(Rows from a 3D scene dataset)

-- begin --

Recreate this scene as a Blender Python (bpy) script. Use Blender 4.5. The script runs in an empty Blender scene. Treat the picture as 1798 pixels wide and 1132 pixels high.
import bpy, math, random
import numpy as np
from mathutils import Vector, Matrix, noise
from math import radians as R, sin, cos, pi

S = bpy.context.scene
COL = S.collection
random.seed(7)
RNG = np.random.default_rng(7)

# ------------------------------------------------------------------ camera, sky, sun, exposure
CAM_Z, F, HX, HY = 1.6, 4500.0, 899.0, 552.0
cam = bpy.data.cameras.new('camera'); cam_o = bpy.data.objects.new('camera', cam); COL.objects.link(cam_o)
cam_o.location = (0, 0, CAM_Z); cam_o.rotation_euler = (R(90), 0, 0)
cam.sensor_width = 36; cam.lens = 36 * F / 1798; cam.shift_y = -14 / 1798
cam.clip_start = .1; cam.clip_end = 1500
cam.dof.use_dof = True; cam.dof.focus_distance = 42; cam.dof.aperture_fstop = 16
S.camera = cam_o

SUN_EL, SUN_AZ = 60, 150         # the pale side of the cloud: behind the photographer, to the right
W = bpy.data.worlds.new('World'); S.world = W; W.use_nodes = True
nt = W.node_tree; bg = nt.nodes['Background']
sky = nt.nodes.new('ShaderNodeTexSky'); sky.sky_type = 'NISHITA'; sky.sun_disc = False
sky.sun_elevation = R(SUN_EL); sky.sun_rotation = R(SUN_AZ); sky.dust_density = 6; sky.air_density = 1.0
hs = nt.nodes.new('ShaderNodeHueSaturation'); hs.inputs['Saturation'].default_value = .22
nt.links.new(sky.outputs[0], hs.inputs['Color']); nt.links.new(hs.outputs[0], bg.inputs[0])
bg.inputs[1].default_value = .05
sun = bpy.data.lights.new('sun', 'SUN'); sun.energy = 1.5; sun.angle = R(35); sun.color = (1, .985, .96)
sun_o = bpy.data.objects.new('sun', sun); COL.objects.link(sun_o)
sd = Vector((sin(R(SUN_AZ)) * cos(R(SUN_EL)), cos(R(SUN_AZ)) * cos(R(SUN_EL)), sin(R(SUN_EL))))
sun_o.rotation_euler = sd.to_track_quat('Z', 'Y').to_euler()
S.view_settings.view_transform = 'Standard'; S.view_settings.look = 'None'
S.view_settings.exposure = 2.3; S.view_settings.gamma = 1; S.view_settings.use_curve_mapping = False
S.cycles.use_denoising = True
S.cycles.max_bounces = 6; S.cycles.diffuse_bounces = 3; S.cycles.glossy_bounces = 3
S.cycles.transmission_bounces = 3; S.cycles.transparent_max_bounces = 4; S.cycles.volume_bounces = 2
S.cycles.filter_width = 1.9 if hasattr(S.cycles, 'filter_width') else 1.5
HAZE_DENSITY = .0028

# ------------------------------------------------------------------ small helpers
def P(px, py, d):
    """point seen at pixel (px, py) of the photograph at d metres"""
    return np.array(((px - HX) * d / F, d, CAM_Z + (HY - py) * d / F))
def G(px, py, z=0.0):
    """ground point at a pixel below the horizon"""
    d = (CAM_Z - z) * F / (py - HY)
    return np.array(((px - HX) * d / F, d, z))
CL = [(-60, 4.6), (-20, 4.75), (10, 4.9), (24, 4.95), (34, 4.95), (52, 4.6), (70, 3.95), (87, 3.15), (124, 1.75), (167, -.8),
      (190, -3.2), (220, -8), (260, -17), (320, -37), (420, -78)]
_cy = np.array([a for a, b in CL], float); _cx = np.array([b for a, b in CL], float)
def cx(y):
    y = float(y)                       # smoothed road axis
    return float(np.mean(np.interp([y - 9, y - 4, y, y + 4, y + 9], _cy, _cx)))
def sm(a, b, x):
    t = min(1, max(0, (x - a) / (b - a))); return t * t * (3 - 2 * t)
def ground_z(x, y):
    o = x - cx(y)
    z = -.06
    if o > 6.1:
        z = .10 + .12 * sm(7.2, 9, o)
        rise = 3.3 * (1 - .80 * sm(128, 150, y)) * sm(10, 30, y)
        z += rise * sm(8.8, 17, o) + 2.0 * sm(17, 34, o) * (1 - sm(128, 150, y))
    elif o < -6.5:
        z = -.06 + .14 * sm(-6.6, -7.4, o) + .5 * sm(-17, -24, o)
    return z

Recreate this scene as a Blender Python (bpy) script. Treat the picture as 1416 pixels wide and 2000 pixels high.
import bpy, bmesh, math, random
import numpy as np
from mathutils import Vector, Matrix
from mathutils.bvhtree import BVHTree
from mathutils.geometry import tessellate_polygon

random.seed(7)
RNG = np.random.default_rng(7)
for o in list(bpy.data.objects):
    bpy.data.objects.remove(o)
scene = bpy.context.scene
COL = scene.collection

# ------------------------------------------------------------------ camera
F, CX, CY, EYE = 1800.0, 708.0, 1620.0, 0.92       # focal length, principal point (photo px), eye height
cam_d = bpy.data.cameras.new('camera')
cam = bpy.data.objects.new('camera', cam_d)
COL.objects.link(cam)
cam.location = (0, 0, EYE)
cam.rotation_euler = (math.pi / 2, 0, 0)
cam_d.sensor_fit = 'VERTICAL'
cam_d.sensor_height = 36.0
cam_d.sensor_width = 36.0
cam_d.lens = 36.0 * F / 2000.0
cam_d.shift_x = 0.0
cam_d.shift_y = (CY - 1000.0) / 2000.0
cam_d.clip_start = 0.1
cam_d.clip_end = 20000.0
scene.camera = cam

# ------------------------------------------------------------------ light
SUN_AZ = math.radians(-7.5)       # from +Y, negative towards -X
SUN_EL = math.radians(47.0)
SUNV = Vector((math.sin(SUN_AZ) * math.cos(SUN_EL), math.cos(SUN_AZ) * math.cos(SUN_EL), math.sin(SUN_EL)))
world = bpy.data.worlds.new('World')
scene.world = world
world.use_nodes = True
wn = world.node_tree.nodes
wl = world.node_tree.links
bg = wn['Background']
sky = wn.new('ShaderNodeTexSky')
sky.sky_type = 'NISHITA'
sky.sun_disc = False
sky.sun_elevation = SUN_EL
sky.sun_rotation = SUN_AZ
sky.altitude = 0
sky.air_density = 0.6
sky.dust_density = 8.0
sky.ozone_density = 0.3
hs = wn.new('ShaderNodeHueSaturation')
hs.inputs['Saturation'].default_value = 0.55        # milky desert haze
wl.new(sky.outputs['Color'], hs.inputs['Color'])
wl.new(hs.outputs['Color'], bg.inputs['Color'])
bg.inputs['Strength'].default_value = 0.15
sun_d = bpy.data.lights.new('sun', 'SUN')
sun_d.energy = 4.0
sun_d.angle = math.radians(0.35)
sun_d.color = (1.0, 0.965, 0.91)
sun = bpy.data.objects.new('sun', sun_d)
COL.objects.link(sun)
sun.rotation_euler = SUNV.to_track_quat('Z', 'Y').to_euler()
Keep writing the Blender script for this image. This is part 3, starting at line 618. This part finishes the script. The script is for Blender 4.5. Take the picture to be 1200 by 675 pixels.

-- end --

» **WHAT TO PRODUCE**
From the line with "Recreate this scene as a Blender Python (bpy) script. Treat" through the line with "COL = scene.collection", set down every line exactly and nothing besides.

» **THE RESPONSE**
Recreate this scene as a Blender Python (bpy) script. Treat the picture as 1416 pixels wide and 2000 pixels high.
import bpy, bmesh, math, random
import numpy as np
from mathutils import Vector, Matrix
from mathutils.bvhtree import BVHTree
from mathutils.geometry import tessellate_polygon

random.seed(7)
RNG = np.random.default_rng(7)
for o in list(bpy.data.objects):
    bpy.data.objects.remove(o)
scene = bpy.context.scene
COL = scene.collection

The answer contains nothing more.